• Problem details
Reproduce the entries shown below only from the line with "Write a Blender" down to the line with "S.camera = cam", keeping both end lines and copying each one exactly.

-------- Data for processing

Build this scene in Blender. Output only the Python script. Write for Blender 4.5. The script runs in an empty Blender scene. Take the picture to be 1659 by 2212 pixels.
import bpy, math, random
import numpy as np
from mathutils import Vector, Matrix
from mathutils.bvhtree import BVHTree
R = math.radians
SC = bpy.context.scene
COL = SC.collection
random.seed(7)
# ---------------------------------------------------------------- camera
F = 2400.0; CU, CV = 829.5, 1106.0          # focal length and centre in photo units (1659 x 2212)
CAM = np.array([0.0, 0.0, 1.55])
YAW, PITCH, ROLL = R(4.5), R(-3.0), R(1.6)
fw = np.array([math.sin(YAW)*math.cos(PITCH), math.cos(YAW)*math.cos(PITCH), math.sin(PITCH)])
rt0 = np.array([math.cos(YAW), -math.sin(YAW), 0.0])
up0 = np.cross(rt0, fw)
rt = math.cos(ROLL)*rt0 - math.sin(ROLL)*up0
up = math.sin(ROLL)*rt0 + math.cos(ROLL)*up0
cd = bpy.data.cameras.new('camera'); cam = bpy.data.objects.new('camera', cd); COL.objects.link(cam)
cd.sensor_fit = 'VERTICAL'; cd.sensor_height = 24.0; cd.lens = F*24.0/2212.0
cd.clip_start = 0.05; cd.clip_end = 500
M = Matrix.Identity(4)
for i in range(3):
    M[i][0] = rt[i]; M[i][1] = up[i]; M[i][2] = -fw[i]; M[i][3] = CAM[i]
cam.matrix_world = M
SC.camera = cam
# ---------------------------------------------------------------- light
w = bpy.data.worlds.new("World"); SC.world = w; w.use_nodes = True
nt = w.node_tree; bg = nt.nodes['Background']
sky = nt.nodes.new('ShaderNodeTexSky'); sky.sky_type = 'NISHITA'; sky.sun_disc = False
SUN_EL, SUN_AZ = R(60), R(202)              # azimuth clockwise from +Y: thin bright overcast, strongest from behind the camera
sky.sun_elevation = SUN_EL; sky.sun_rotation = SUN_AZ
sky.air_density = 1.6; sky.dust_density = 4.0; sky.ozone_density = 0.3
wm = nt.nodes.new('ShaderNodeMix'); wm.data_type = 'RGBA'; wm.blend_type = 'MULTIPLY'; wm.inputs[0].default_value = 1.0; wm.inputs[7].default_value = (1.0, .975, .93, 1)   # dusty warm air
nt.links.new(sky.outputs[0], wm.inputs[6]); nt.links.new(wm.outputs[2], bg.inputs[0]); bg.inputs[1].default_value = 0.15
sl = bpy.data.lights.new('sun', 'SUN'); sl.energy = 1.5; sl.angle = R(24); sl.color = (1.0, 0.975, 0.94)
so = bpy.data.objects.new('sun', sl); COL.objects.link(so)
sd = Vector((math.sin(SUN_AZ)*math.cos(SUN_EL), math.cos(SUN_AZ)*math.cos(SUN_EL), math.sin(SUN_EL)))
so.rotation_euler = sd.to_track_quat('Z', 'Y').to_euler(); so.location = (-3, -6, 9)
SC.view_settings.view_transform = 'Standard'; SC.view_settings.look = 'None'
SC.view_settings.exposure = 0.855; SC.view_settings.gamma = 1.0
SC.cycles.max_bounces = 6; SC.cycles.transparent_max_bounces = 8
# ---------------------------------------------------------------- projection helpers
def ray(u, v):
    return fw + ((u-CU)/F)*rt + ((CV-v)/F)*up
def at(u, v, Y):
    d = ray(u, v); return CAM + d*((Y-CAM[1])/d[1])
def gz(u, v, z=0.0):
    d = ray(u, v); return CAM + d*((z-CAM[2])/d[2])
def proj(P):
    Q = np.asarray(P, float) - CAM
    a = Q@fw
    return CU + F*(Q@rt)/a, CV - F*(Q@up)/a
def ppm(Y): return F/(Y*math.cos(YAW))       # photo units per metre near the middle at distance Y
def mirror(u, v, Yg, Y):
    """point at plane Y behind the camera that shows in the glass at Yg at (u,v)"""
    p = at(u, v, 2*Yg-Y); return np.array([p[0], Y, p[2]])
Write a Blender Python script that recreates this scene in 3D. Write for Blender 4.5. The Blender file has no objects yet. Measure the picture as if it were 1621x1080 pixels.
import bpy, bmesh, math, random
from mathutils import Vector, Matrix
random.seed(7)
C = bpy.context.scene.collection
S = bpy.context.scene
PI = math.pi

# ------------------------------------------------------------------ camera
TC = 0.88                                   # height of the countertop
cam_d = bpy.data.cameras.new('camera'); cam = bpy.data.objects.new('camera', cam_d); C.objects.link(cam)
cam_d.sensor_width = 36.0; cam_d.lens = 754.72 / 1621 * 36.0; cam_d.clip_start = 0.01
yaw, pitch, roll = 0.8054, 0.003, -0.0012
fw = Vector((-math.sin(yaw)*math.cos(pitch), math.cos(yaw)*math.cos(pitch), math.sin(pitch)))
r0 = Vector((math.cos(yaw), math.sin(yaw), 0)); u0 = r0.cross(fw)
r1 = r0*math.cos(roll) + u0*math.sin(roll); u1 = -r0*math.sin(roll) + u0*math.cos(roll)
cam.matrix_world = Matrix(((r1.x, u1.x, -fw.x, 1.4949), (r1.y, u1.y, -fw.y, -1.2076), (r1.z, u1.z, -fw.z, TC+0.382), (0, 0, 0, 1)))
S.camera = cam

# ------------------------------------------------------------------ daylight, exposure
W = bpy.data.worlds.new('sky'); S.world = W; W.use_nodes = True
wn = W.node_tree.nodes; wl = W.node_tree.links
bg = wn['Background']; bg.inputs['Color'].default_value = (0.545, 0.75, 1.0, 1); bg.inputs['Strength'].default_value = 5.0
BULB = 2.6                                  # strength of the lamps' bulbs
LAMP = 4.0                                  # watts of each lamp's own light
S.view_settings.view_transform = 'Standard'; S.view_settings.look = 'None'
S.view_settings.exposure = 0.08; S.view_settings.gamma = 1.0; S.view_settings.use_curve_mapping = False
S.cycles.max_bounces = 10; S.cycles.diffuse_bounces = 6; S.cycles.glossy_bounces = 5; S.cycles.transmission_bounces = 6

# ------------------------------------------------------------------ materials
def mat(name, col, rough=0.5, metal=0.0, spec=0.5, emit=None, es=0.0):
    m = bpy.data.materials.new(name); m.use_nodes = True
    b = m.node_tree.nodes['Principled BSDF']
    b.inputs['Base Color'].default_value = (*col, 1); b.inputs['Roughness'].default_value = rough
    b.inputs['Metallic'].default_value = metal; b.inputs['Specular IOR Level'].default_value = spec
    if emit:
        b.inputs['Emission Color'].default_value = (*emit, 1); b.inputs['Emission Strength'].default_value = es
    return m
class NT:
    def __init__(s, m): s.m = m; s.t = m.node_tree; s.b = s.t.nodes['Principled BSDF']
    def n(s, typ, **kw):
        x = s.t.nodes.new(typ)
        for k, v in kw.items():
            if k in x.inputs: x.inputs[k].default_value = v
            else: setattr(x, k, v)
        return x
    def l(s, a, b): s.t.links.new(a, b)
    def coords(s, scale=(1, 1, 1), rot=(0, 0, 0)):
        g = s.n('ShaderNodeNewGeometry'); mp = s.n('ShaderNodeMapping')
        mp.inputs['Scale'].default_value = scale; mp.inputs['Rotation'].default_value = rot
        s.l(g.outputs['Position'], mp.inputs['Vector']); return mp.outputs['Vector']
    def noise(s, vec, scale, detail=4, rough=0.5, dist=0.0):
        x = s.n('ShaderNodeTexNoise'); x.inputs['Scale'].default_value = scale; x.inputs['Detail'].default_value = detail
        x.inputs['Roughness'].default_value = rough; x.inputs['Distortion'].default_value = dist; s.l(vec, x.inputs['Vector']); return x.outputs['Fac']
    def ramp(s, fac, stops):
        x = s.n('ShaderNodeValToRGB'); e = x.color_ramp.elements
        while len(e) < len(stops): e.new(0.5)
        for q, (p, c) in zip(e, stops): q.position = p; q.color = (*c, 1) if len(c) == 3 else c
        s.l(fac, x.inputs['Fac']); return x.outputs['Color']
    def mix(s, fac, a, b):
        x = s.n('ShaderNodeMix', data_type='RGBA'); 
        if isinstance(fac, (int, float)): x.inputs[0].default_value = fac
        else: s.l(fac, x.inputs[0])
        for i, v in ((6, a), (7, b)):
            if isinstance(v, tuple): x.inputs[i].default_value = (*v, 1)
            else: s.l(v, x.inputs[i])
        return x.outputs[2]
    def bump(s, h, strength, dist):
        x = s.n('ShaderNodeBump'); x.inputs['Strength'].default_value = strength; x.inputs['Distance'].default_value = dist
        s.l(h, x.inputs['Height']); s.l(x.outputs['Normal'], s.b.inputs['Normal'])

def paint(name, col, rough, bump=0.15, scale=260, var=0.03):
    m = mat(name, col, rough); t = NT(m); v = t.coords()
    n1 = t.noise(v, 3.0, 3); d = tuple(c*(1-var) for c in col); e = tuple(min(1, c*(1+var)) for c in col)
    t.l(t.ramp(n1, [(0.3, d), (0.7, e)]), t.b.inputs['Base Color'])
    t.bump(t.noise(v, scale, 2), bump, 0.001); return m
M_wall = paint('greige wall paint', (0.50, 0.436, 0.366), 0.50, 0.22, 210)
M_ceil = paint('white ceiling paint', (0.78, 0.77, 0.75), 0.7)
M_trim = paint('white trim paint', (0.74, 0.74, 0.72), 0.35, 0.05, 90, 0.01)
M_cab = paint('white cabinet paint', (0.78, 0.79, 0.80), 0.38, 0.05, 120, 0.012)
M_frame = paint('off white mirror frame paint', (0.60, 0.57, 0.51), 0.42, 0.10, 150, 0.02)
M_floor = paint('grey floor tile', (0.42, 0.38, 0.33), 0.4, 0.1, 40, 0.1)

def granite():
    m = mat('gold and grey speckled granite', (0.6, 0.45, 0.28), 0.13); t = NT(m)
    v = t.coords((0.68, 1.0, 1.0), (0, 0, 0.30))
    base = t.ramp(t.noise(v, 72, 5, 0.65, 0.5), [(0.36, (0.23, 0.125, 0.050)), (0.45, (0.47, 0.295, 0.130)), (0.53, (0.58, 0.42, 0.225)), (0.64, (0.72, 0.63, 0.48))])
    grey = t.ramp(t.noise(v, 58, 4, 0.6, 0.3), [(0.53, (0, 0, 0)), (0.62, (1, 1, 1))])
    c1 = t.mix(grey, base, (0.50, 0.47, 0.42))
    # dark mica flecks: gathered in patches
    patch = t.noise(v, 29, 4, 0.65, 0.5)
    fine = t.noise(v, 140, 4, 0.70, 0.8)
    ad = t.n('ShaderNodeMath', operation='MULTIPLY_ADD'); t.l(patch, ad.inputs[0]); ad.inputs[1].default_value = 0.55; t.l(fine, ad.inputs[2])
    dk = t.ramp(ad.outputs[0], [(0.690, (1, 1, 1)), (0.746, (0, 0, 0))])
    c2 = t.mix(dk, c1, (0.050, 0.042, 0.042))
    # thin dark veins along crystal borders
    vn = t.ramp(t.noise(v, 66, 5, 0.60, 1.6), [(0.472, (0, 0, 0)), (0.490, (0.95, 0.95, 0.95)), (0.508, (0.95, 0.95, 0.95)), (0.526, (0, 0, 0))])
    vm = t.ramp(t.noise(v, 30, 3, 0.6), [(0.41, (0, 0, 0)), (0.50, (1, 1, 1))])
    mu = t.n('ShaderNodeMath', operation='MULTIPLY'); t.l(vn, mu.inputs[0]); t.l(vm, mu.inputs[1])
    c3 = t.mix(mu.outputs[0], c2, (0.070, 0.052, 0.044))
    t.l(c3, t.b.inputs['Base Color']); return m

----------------

• Completed task
Write a Blender Python script that recreates this scene in 3D. Write for Blender 4.5. The Blender file has no objects yet. Measure the picture as if it were 1621x1080 pixels.
import bpy, bmesh, math, random
from mathutils import Vector, Matrix
random.seed(7)
C = bpy.context.scene.collection
S = bpy.context.scene
PI = math.pi

# ------------------------------------------------------------------ camera
TC = 0.88                                   # height of the countertop
cam_d = bpy.data.cameras.new('camera'); cam = bpy.data.objects.new('camera', cam_d); C.objects.link(cam)
cam_d.sensor_width = 36.0; cam_d.lens = 754.72 / 1621 * 36.0; cam_d.clip_start = 0.01
yaw, pitch, roll = 0.8054, 0.003, -0.0012
fw = Vector((-math.sin(yaw)*math.cos(pitch), math.cos(yaw)*math.cos(pitch), math.sin(pitch)))
r0 = Vector((math.cos(yaw), math.sin(yaw), 0)); u0 = r0.cross(fw)
r1 = r0*math.cos(roll) + u0*math.sin(roll); u1 = -r0*math.sin(roll) + u0*math.cos(roll)
cam.matrix_world = Matrix(((r1.x, u1.x, -fw.x, 1.4949), (r1.y, u1.y, -fw.y, -1.2076), (r1.z, u1.z, -fw.z, TC+0.382), (0, 0, 0, 1)))
S.camera = cam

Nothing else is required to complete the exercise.